In the years the band was active, the band also talked about the war in Vietnam in critical terms, releasing songs like “Last Train to Clarksville” in 1966 - a story about an army man who’s headed to war and fears he won’t return home to his lover.

But it’s unclear what anti-US messaging the FBI found in the Monkees’ concert of 1967, as most of the text of the file released in 2011 - - which mistakenly calls the band “The Monkeys” in the file name - - is blacked out.

“During the concert, subliminal messages were depicted on the screen which, in the opinion of [informant’s name redacted], constituted ‘left-wing intervention of a political nature,'” reads the FBI file. “These messages and pictures were flashed of riots, in Berkley, anti-U.S. messages on the war in Vietnam, racial riots in Selma, Alabama, and similar messages which had unfavourable response[s] from the audience.”

Dolenz, now 77, is the last surviving member of the 4-man band. While it's unclear why he decided to sue the FBI ten years after the agency's file on the band was first released, his lawyer Mark Zaid told Rolling Stone magazine that "it might be fun to see if the FBI had a file on him or his former bandmates”.

In June, Zaid submitted a standard freedom of information request to access the FBI file, but pressed on with a lawsuit after this was turned down.

The Monkees were hardly an overtly political band, especially compared to other musicians who in those years were actively part of the anti-war movement, like Joan Baez, Judy Collins and Phil Ochs. Other major singers and bands who released anti-Vietnam war songs in those years, included Marvin Gaye, The Doors, John Lennon, Joni Mitchell and Bob Dylan.

"When people talk about protest music against the war in the 1960s, they don't necessarily immediately think about the Monkees," Dr Fabian Hilfrich, professor of American History at the University of Edinburgh, UK, told Euronews Culture. 

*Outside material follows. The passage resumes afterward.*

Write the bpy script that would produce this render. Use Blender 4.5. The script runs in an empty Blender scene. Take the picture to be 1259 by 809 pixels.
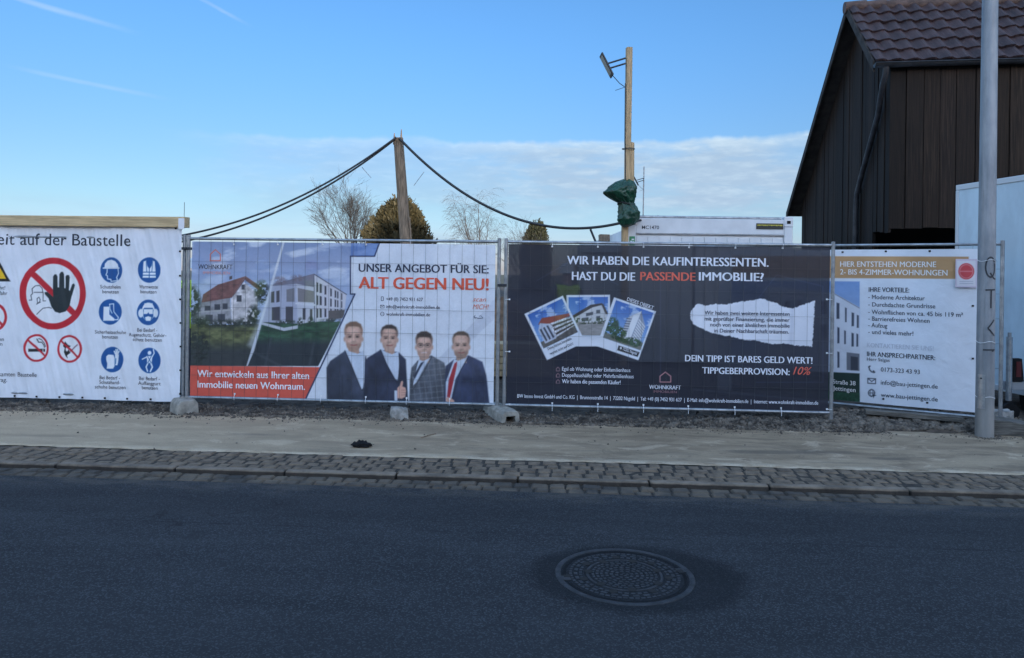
import bpy, bmesh, math, random
import numpy as np
from mathutils import Vector, Matrix
R = math.radians
random.seed(7); rng = np.random.default_rng(7)
scene = bpy.context.scene
col = scene.collection
PI = math.pi

# ------------------------------------------------------------------ camera
F, CX, CY, HC = 900.0, 629.5, 337.0, 1.65
YAW, ROLL = R(3.5), R(.77)
cd = bpy.data.cameras.new('camera'); cam = bpy.data.objects.new('camera', cd); col.objects.link(cam)
cd.sensor_width = 36; cd.lens = F / 1259 * 36; cd.shift_y = -(404.5 - CY) / 1259
cd.clip_start = .05; cd.clip_end = 4000
cam.location = (0, 0, HC)
cam.rotation_euler = (Matrix.Rotation(YAW, 4, 'Z') @ Matrix.Rotation(PI / 2, 4, 'X') @ Matrix.Rotation(ROLL, 4, 'Z')).to_euler()
scene.camera = cam

# ------------------------------------------------------------------ light
SUN_EL, SUN_AZ = R(7.5), R(158)          # azimuth clockwise from +Y: behind the camera, a little right
SKY_STRENGTH, SUN_STRENGTH, EXPOSURE = .15, 2.6, 1.15
w = bpy.data.worlds.new('World'); scene.world = w; w.use_nodes = True
scene.view_settings.view_transform = 'Standard'; scene.view_settings.look = 'None'
scene.view_settings.gamma = 1; scene.view_settings.use_curve_mapping = False
scene.view_settings.exposure = EXPOSURE

class NT:
    """short-hand for building node trees"""
    def __init__(s, tree): s.t = tree; s.n = tree.nodes; s.l = tree.links
    def node(s, ty, **kw):
        n = s.n.new(ty)
        for k, v in kw.items(): setattr(n, k, v)
        return n
    def put(s, sock, v):
        if hasattr(v, 'is_output'): s.l.new(v, sock)
        elif v is not None:
            if isinstance(v, (tuple, list)) and sock.type == 'RGBA' and len(v) == 3: v = (*v, 1)
            sock.default_value = v
    def math(s, op, a, b=None, c=None, clamp=False):
        n = s.node('ShaderNodeMath', operation=op); n.use_clamp = clamp
        for i, v in enumerate((a, b, c)):
            if v is not None: s.put(n.inputs[i], v)
        return n.outputs[0]
    def ramp(s, v, a, b, lo=0., hi=1., smooth=True):
        n = s.node('ShaderNodeMapRange'); n.interpolation_type = 'SMOOTHSTEP' if smooth else 'LINEAR'
        for i, q in enumerate((v, a, b, lo, hi)): s.put(n.inputs[i], q)
        return n.outputs[0]
    def mix(s, f, a, b, mode='MIX'):
        n = s.node('ShaderNodeMix', data_type='RGBA', blend_type=mode)
        s.put(n.inputs[0], f); s.put(n.inputs[6], a); s.put(n.inputs[7], b); return n.outputs[2]
    def noise(s, vec, scale, detail=4, rough=.55, dist=0):
        n = s.node('ShaderNodeTexNoise'); s.put(n.inputs['Vector'], vec)
        n.inputs['Scale'].default_value = scale; n.inputs['Detail'].default_value = detail
        n.inputs['Roughness'].default_value = rough; n.inputs['Distortion'].default_value = dist
        return n.outputs['Fac']
    def voro(s, vec, scale, out='Distance'):
        n = s.node('ShaderNodeTexVoronoi'); s.put(n.inputs['Vector'], vec); n.inputs['Scale'].default_value = scale
        return n.outputs[out]
    def mapping(s, vec, sc=(1, 1, 1), loc=(0, 0, 0)):
        n = s.node('ShaderNodeMapping'); s.put(n.inputs[0], vec)
        n.inputs['Scale'].default_value = sc; n.inputs['Location'].default_value = loc; return n.outputs[0]
    def comb(s, x, y, z):
        n = s.node('ShaderNodeCombineXYZ')
        for i, v in enumerate((x, y, z)): s.put(n.inputs[i], v)
        return n.outputs[0]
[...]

"The Monkees wrote or performed one song called “The Last Train to Clarksville”, which was an anti-war song, but it's a very subtle one. It is about a soldier who wants to see his girlfriend one last time before he ships out, but we don't even really find out that he's a soldier - just one of the last lines of the song is, 'I don't know if I will come back,' so that implies that he's a soldier. But again, it seems like the Monkees were very careful not to be too overt with anti-war criticism."

Their combined popularity might explain why J Edgar Hoover's FBI set its sights on them as it was chiefly concerned with rooting out political dissenters and many artists and activists deemed to be supporters of communism or people otherwise engaged in anti-American acts.

"I'm sure if they kept an eye on the Monkees, then they definitely kept an eye on much more," said Hilfrich, mentioning the likes of Dylan, Neil Young, Crosby, Stills and Nash, Jimi Hendrix, The Temptations and Creedence Clearwater Revival. 

"And if it was really, as we think, motivated by some FBI agent who may actually have been at a Monkees' concert, probably the one in Hollywood Bowl in June 1967, and he saw there that they performed a song 'I Want to Be Free' and they flashed in the background images of anti-war demonstrations, civil rights demonstrations -- basically the ferment of the 1960s --, then we can definitely be sure that all the others that I mentioned --Bob Dylan undoubtedly-- have an FBI file," he added.

"There will be many and many of these bands and musicians there. There is no doubt about that."